**Task details:** Retype only what runs from the beginning of the data through the line with "SC.cycles.sample_clamp_indirect = 6.0"; please omit the pictures and keep every line exact.

**Supplied information:**
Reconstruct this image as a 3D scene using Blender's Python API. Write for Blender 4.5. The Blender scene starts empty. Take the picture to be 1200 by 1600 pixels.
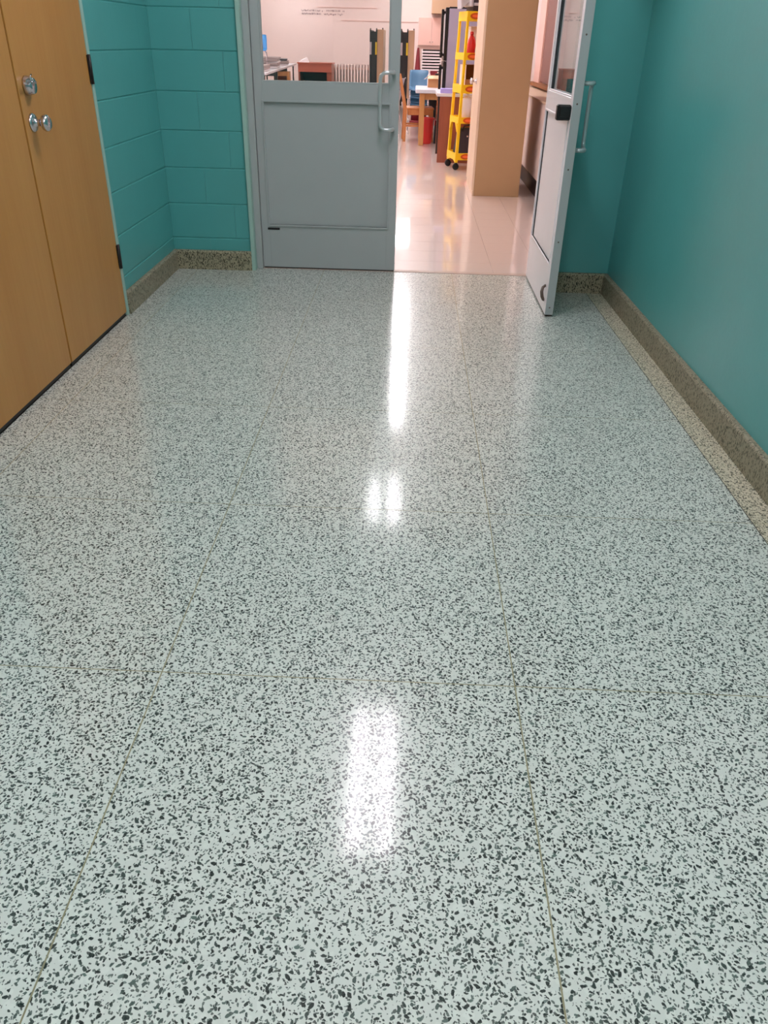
import bpy, bmesh, math, random
from mathutils import Vector, Matrix

R_ = random.Random(7)
SC = bpy.context.scene
COL = SC.collection

# ------------------------------------------------------------------ camera, world, exposure
cam_data = bpy.data.cameras.new('camera')
cam_data.sensor_fit = 'VERTICAL'
cam_data.sensor_height = 36.0
cam_data.lens = 27.0
cam_data.clip_start = 0.02
cam = bpy.data.objects.new('camera', cam_data)
COL.objects.link(cam)
RX = Vector((0.99913242, 0.03551453, 0.02175126))     # camera right, in the room's axes
DN = Vector((0.03708732, -0.52116534, -0.85264953))   # camera down
FW = Vector((-0.01894544, 0.85271649, -0.52203032))   # camera forward
cam.matrix_world = Matrix(((RX.x, -DN.x, -FW.x, 0.0), (RX.y, -DN.y, -FW.y, 0.0),
                           (RX.z, -DN.z, -FW.z, 1.27), (0, 0, 0, 1)))
SC.camera = cam

world = bpy.data.worlds.new('world')
SC.world = world
world.use_nodes = True
world.node_tree.nodes['Background'].inputs[0].default_value = (0.9, 0.95, 1.0, 1)
world.node_tree.nodes['Background'].inputs[1].default_value = 0.3

HALL_LAMP, ROOM_LAMP = 29.5, 25.0                      # radiance of the fluorescent lamps
SC.view_settings.view_transform = 'Standard'
SC.view_settings.look = 'None'
SC.view_settings.gamma = 1.0
SC.view_settings.use_curve_mapping = False
SC.view_settings.exposure = 0.0
SC.cycles.max_bounces = 10
SC.cycles.diffuse_bounces = 6
SC.cycles.glossy_bounces = 5
SC.cycles.transparent_max_bounces = 16
SC.cycles.use_denoising = True
SC.cycles.sample_clamp_indirect = 6.0


# ------------------------------------------------------------------ materials
def srgb(r, g, b):
    f = lambda c: c / 255 / 12.92 if c / 255 <= 0.04045 else ((c / 255 + 0.055) / 1.055) ** 2.4
    return (f(r), f(g), f(b), 1.0)


class NT:
    def __init__(s, name):
        s.m = bpy.data.materials.new(name)
        s.m.use_nodes = True
        s.t = s.m.node_tree
        s.b = s.t.nodes['Principled BSDF']
        s.out = s.t.nodes['Material Output']

    def n(s, kind, **kw):
        nd = s.t.nodes.new(kind)
        for k, v in kw.items():
            setattr(nd, k, v)
        return nd

    def l(s, a, b):
        s.t.links.new(a, b)

    def math(s, op, a, b=None, c=None):
        nd = s.n('ShaderNodeMath', operation=op)
        for i, v in enumerate((a, b, c)):
            if v is None:
                continue
            if isinstance(v, (int, float)):
                nd.inputs[i].default_value = v
            else:
                s.l(v, nd.inputs[i])
        return nd.outputs[0]

    def mix(s, fac, a, b):
        nd = s.n('ShaderNodeMix', data_type='RGBA')
        for sock, v in ((nd.inputs[0], fac), (nd.inputs[6], a), (nd.inputs[7], b)):
            if isinstance(v, (int, float, tuple)):
                sock.default_value = v
            else:
                s.l(v, sock)
        return nd.outputs[2]

    def noise(s, vec, scale, detail=3.0, rough=0.5):
        nd = s.n('ShaderNodeTexNoise')
        nd.inputs['Scale'].default_value = scale
        nd.inputs['Detail'].default_value = detail
        nd.inputs['Roughness'].default_value = rough
        if vec is not None:
            s.l(vec, nd.inputs['Vector'])
        return nd

    def bump(s, h, strength, dist):
        nd = s.n('ShaderNodeBump')
        nd.inputs['Strength'].default_value = strength
        nd.inputs['Distance'].default_value = dist
        s.l(h, nd.inputs['Height'])
        s.l(nd.outputs[0], s.b.inputs['Normal'])


def paint(name, col, rough=0.4, var=0.06, spec=0.5, metal=0.0, bump=0.0, bscale=120.0, coat=0.0, vscale=6.0, crough=0.1):
    k = NT(name)
    pos = k.n('ShaderNodeNewGeometry').outputs['Position']
    nz = k.noise(pos, vscale)
    lo = tuple(c * (1 - var) for c in col[:3]) + (1,)
    hi = tuple(min(1, c * (1 + var)) for c in col[:3]) + (1,)
    k.l(k.mix(nz.outputs['Fac'], lo, hi), k.b.inputs['Base Color'])
    k.b.inputs['Roughness'].default_value = rough
    k.b.inputs['Metallic'].default_value = metal
    k.b.inputs['Specular IOR Level'].default_value = spec
    k.b.inputs['Coat Weight'].default_value = coat
    k.b.inputs['Coat Roughness'].default_value = crough
    if bump:
        k.bump(k.noise(pos, bscale, 4.0).outputs['Fac'], 0.5, bump)
    return k.m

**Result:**
Reconstruct this image as a 3D scene using Blender's Python API. Write for Blender 4.5. The Blender scene starts empty. Take the picture to be 1200 by 1600 pixels.
import bpy, bmesh, math, random
from mathutils import Vector, Matrix

R_ = random.Random(7)
SC = bpy.context.scene
COL = SC.collection

# ------------------------------------------------------------------ camera, world, exposure
cam_data = bpy.data.cameras.new('camera')
cam_data.sensor_fit = 'VERTICAL'
cam_data.sensor_height = 36.0
cam_data.lens = 27.0
cam_data.clip_start = 0.02
cam = bpy.data.objects.new('camera', cam_data)
COL.objects.link(cam)
RX = Vector((0.99913242, 0.03551453, 0.02175126))     # camera right, in the room's axes
DN = Vector((0.03708732, -0.52116534, -0.85264953))   # camera down
FW = Vector((-0.01894544, 0.85271649, -0.52203032))   # camera forward
cam.matrix_world = Matrix(((RX.x, -DN.x, -FW.x, 0.0), (RX.y, -DN.y, -FW.y, 0.0),
                           (RX.z, -DN.z, -FW.z, 1.27), (0, 0, 0, 1)))
SC.camera = cam

world = bpy.data.worlds.new('world')
SC.world = world
world.use_nodes = True
world.node_tree.nodes['Background'].inputs[0].default_value = (0.9, 0.95, 1.0, 1)
world.node_tree.nodes['Background'].inputs[1].default_value = 0.3

HALL_LAMP, ROOM_LAMP = 29.5, 25.0                      # radiance of the fluorescent lamps
SC.view_settings.view_transform = 'Standard'
SC.view_settings.look = 'None'
SC.view_settings.gamma = 1.0
SC.view_settings.use_curve_mapping = False
SC.view_settings.exposure = 0.0
SC.cycles.max_bounces = 10
SC.cycles.diffuse_bounces = 6
SC.cycles.glossy_bounces = 5
SC.cycles.transparent_max_bounces = 16
SC.cycles.use_denoising = True
SC.cycles.sample_clamp_indirect = 6.0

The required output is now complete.